EDITORIAL
Something's rotten in Kyiv
This newspaper does not make a habit of questioning the outright veracity of statements by government officials and will not do so here, but the recent assertions by Ukraine's Minister of Internal Affairs Yurii Smirnov and his first assistant, Mykola Dzhyha, just do not smell right.
There is a lack of evidence and explanation as given by the two state militia officials to believe that the young journalist Heorhii Gongadze (who would have been 33 years old on May 21) was killed by gangland thugs for an unpaid debt or by drug addicts in a robbery gone awry.
The presentation of two very different fact patterns a day apart in any other case but the Gongadze affair would probably have been laughed at as more evidence of the fumbling and stumbling "Keystone Kops" methods of Ukraine's Ministry of Internal Affairs. But the comments made by Messrs. Smirnov and Dzhyha are now the official explanations of what happened to Mr. Gongadze, which is that his murder has no political underpinnings.
Such an assertion, without solid, well-presented, fact-based substantiation to support it, after all that has occurred over the last eight months, only casts a darker shadow over Ukrainian authorities and their involvement in the mysterious disappearance and ostensible murder of the Ukrainian journalist.
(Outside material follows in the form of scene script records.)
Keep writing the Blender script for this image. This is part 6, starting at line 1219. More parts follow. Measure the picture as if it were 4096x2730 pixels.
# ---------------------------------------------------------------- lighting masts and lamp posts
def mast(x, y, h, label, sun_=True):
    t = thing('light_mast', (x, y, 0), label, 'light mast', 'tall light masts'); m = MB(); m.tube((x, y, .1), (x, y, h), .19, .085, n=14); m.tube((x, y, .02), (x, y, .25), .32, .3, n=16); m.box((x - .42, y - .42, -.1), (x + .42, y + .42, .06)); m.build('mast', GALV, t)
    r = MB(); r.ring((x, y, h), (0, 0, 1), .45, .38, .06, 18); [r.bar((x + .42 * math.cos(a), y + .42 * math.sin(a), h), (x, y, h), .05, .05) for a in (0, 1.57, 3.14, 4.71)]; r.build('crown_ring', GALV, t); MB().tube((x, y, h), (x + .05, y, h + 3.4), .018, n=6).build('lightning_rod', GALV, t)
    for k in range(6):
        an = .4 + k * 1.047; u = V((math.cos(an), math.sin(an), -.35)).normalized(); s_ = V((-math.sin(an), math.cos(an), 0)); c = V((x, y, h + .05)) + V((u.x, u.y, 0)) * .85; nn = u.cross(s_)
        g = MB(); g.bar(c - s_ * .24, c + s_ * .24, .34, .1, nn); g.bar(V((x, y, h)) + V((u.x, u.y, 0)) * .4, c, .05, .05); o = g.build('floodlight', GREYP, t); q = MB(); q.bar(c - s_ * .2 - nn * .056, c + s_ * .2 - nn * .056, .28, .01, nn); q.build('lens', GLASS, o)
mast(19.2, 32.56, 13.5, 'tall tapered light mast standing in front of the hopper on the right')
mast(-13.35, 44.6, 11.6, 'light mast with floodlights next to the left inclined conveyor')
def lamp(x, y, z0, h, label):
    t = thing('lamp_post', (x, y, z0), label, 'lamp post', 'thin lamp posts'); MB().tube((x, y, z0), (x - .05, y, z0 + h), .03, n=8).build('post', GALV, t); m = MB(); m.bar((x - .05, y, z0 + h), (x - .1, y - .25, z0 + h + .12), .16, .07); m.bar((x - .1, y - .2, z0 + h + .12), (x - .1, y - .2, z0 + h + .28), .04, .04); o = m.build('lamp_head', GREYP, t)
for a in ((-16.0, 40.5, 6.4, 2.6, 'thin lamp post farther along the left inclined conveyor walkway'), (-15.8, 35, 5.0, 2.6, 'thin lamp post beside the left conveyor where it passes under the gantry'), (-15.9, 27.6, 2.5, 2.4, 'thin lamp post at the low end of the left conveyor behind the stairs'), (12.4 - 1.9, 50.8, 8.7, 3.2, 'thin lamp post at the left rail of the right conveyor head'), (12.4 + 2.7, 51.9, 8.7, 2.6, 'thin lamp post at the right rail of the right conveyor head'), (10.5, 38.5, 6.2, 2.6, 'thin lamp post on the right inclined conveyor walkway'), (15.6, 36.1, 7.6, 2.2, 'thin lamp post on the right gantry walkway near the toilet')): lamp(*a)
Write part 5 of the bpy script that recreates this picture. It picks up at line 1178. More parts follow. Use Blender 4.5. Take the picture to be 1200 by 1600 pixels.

And this is regardless of whether the Procurator General's Office does or does not accept their soundings, which it has indicated it does not.
It is the presentation of the results of this extremely critical and internationally sensitive murder case in such a matter-of-fact manner that is the cause for the concern.
Mr. Smirnov and Mr. Dzhyha did not attempt to lay out the investigation's conclusions based on a logical and convincing set of facts. Instead, they simply threw together certain assertions - the most emphasized being that the murder was not politically motivated, but merely a series of tragic events by criminal elements which ended with the murder of an energetic and promising Ukrainian journalist, one who just happened to be extremely critical of President Leonid Kuchma and working on a series of stories illuminating the corrupt practices of many of Ukraine's political elite.
Only a few weeks ago the Procurator General's Office had said the case was still wide open. On April 18 Minister Smirnov said the investigation had hit a dead end. Even on the day of the sudden announcement that the Gongadze murder had been solved, the prime investigator for the state militia was telling the attorney for Mr. Gongadze's mother that there were no suspects in the case as of yet. And now the case is solved.
The Procurator General's Office, which has final authority over the investigation and is supported by the two other central law enforcement bodies, the Ministry of Internal Affairs and the State Security Service, has called the revelations premature and outside the competency of Internal Affairs Ministry officials.
But were the two "Keystone Kops" only playing a role when they made their dissonant announcements? Perhaps they were testing the waters to see whether they could effectively float such a determination as official. If repercussions, both domestic and international, were too strong, they could fall silent and the Procurator General's Office could rightly assert that the Ministry of Internal Affairs had acted out of bounds and out of step. If the reaction turned out to be relatively benign, voilà: case closed.
National Deputy Serhii Holovatyi, who has charged that law enforcement officials have been intimately involved in covering up the truth, also expressed doubt during a press conference on May 16 that law enforcement officials had divulged the facts as they know them. He said he believes the objective of the law enforcement officials in this case continues to be to obscure and confuse.
Mr. Holovatyi said he had predicted that the law enforcement officials would conveniently come to the conclusion they now have back in December when the case was still much fresher.
Meanwhile, Council of Europe rapporteur to Ukraine Hanne Severinsen said in Copenhagen that the announcements by the ministry officials were simply "strange."
In reality, neither of the two explanations of how Mr. Gongadze was eliminated makes much sense and leaves several unanswered questions. In Mr. Smirnov's accounting of the facts, the most obvious riddle is why the map of the location of Mr. Gongadze's grave would be so conveniently thrown in with the bodies.
And Mr. Dzhyha's account is full of ponderables, including why drug addicts in need of money to make a purchase to quench their addiction would have the time or inclination to murder someone and dispose of the body in an orderly manner.
Ukrainian law enforcement officials continue to deepen the hole that it seems they are digging for themselves in this very reckless rush to conclude the Gongadze case. There are those in Ukraine stating that this is just another example of the scorn and cynicism with which the current state leadership looks upon its citizens. Some say authorities have lost touch with the populace to the extent that they believe they can effectively explain away anything in the most primitive manner and society will passively accept it. The problem is that Ukrainian society seems to be doing just that.
We hope that the Ministry of Internal Affairs will give further details to explain its currently rather dubious conclusions on the Gongadze case and expect that the Procurator General's Office will clear the matter up when it finally comments on the current state of the case.
The Gongadze affair is still shrouded in uncertainty and confusion. Until the investigation becomes more transparent and the steps more understandable, the world will continue to view Ukraine's leadership with mistrust and that will bring no good to Ukraine. The nation, as well as the family of Mr. Gongadze, deserves honest resolution of this case so that both can move on.